The report's recommendations were released at what is becoming a key juncture for the interaction of humans and the oceans. Increased awareness of sound levels in the oceans, and their insufficiently studied potential to disturb underwater life, has lent urgency to efforts to increase regulation of sonar activity at sea. Oil companies and other shippers already comply with the Marine Mammal Protection Act, de Ferrari noted, but regulatory agencies and legislative bodies are looking to do more. The National Oceanic and Atmospheric Administration is currently working to develop "comprehensive guidance on sound characteristics likely to cause injury and behavioral disruption in the context of the Marine Mammal Protection Act, Endangered Species Act and other statutes," NOAA notes.
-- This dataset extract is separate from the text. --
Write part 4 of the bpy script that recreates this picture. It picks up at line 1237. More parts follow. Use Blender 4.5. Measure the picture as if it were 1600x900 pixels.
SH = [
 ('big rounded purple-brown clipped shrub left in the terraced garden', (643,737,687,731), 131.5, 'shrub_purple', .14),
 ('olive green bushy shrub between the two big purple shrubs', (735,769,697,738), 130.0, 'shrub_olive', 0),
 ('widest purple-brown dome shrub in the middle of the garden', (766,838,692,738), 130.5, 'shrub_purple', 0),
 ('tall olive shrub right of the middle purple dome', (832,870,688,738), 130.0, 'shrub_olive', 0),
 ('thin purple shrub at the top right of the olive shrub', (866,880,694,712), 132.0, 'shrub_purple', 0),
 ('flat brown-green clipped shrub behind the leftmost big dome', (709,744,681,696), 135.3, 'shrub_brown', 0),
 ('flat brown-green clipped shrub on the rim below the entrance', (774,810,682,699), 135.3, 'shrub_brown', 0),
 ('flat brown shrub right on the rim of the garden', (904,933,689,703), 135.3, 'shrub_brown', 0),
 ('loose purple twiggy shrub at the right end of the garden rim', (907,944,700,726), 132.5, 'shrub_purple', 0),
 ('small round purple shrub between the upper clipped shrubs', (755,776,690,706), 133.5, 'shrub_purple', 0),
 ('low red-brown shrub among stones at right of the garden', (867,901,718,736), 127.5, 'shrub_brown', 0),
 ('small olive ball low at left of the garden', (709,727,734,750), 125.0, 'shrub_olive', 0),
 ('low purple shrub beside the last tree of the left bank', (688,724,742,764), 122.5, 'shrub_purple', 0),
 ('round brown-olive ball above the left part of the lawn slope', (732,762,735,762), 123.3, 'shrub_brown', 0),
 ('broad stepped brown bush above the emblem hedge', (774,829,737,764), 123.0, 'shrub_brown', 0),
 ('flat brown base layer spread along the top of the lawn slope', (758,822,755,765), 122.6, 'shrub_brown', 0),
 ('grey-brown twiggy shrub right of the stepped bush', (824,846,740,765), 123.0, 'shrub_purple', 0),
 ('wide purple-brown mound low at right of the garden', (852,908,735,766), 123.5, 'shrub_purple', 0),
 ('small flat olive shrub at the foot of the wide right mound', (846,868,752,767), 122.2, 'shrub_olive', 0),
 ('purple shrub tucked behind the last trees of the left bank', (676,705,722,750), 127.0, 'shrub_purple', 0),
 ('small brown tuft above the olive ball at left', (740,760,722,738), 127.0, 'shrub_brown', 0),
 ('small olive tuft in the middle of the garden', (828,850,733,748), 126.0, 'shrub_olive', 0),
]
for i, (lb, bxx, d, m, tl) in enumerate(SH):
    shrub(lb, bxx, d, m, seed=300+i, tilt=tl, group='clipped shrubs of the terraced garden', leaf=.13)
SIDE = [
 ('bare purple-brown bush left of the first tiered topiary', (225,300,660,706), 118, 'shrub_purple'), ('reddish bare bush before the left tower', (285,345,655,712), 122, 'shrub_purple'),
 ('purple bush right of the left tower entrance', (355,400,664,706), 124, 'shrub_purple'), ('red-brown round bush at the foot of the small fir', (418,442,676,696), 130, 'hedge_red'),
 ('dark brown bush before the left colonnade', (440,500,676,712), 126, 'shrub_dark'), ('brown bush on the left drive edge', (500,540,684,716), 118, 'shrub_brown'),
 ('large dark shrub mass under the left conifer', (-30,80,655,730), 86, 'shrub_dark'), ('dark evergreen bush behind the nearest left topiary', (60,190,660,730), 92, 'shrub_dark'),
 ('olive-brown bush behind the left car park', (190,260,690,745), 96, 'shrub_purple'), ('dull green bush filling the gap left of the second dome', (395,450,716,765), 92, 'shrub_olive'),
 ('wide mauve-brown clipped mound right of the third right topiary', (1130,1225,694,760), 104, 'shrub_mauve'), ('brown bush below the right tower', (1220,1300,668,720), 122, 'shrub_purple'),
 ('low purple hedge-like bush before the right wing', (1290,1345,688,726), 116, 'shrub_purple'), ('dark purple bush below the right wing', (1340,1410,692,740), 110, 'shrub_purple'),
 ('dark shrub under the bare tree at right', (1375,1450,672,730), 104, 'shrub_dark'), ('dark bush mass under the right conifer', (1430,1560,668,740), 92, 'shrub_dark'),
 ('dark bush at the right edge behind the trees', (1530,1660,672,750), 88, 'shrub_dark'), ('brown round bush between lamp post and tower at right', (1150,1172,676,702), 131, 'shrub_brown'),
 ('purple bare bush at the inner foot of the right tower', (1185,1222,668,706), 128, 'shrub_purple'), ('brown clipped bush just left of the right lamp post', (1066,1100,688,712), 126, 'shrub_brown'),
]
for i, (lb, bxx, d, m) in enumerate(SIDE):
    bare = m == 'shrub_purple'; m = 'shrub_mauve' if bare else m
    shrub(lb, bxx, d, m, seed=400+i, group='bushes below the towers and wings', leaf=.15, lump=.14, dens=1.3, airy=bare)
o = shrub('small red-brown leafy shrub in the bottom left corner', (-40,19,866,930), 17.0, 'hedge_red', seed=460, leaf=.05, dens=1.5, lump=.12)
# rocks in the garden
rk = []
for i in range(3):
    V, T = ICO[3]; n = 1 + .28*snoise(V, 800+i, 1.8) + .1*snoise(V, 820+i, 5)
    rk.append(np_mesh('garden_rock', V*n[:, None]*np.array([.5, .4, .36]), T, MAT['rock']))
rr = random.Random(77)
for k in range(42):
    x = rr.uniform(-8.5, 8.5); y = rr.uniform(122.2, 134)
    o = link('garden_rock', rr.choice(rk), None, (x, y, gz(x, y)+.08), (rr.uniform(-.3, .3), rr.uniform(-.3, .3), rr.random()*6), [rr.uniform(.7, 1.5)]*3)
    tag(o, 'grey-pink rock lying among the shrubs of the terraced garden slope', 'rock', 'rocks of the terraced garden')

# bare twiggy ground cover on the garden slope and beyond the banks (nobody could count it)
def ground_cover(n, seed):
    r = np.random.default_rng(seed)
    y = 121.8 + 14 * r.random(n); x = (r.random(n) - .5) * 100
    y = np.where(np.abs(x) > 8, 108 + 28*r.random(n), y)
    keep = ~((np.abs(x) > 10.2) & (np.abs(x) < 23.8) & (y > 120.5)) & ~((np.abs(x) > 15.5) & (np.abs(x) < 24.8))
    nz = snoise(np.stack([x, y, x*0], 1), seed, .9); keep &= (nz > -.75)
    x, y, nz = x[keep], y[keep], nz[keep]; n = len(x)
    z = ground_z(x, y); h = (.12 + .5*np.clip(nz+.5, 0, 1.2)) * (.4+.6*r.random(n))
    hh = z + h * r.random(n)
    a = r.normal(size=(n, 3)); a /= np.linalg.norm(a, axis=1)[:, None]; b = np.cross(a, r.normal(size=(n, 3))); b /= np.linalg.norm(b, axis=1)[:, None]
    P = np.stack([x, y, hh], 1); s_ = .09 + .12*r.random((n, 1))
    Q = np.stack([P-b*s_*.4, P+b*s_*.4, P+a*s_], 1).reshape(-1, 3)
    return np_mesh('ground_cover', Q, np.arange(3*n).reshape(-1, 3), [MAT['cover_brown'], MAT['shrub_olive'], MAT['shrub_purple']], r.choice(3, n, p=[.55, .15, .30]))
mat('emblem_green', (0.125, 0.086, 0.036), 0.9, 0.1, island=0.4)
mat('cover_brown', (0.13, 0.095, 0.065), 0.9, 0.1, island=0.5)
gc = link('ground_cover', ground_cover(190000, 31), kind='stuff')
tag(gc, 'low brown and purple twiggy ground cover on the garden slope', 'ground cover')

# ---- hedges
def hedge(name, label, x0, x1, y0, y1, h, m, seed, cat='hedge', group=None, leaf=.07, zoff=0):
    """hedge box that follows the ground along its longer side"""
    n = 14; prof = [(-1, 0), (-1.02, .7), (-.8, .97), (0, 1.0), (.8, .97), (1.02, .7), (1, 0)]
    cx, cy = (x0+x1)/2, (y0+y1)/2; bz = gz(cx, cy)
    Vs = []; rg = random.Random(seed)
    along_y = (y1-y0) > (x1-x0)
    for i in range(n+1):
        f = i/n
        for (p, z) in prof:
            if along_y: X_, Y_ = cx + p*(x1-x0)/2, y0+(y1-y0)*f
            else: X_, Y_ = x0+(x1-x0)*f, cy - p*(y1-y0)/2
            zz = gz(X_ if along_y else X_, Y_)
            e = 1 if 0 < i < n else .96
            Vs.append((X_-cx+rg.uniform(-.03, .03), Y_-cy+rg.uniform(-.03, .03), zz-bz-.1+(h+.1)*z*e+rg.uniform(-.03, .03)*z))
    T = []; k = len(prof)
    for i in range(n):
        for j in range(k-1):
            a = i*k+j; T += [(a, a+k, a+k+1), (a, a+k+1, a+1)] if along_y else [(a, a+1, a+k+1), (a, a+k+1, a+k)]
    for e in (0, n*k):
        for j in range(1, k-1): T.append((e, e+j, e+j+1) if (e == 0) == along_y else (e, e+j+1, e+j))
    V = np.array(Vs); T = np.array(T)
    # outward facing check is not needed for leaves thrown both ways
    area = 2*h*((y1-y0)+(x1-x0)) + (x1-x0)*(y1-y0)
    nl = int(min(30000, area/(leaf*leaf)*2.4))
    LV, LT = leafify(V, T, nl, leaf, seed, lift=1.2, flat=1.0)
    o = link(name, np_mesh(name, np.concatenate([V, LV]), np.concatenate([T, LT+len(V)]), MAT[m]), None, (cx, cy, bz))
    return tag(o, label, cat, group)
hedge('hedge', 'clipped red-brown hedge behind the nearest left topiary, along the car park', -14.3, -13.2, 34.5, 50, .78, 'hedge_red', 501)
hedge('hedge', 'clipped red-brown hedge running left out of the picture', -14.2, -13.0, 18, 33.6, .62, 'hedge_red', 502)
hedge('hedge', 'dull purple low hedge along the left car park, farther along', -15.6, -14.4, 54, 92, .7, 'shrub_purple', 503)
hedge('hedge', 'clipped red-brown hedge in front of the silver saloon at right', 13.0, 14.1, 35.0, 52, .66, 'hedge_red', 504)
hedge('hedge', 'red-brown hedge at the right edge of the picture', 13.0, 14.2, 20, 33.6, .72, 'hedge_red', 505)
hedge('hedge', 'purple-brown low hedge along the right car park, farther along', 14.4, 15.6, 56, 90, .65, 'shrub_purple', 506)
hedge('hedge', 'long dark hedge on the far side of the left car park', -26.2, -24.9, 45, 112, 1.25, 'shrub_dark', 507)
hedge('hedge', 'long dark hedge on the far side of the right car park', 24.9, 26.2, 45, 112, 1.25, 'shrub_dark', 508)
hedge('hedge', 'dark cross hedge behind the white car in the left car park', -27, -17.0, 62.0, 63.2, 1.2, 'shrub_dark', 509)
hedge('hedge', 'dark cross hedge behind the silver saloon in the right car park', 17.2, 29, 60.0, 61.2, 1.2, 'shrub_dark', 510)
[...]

What little we know about the ocean is due to use of exploratory equipment like sonar. Limiting its use without clear evidence of its impact on wildlife, based on the evidence of a single study rife with issues, has some scientists concerned that environmental science could be replaced with environmental compliance.

"Advances in science and technology are enabling new uses of acoustics to study the oceans; they are also prompting conservation and management considerations," Duke University professor Douglas Nowacek and, then representing University of Southern California as a professor, Brandon Southall, who would come to lead the review panel on the Madagascar event five years later, and issue the report blaming MBES, wrote in an article for the journal Marine Ecology Progress Series. "Currently we lack key data in many areas pertaining to the impacts of sound on the distribution and behavior of marine life; specifically lacking are data needed to inform conservation management decisions," the authors wrote in 2009.

"There's no question sonar is impacting [whales]," said Ketten in an interview, but "taking this report and its findings as 'the facts' could limit scientific exploration. That could mean there is a scientific gap in our understanding and everyone should be aware of that."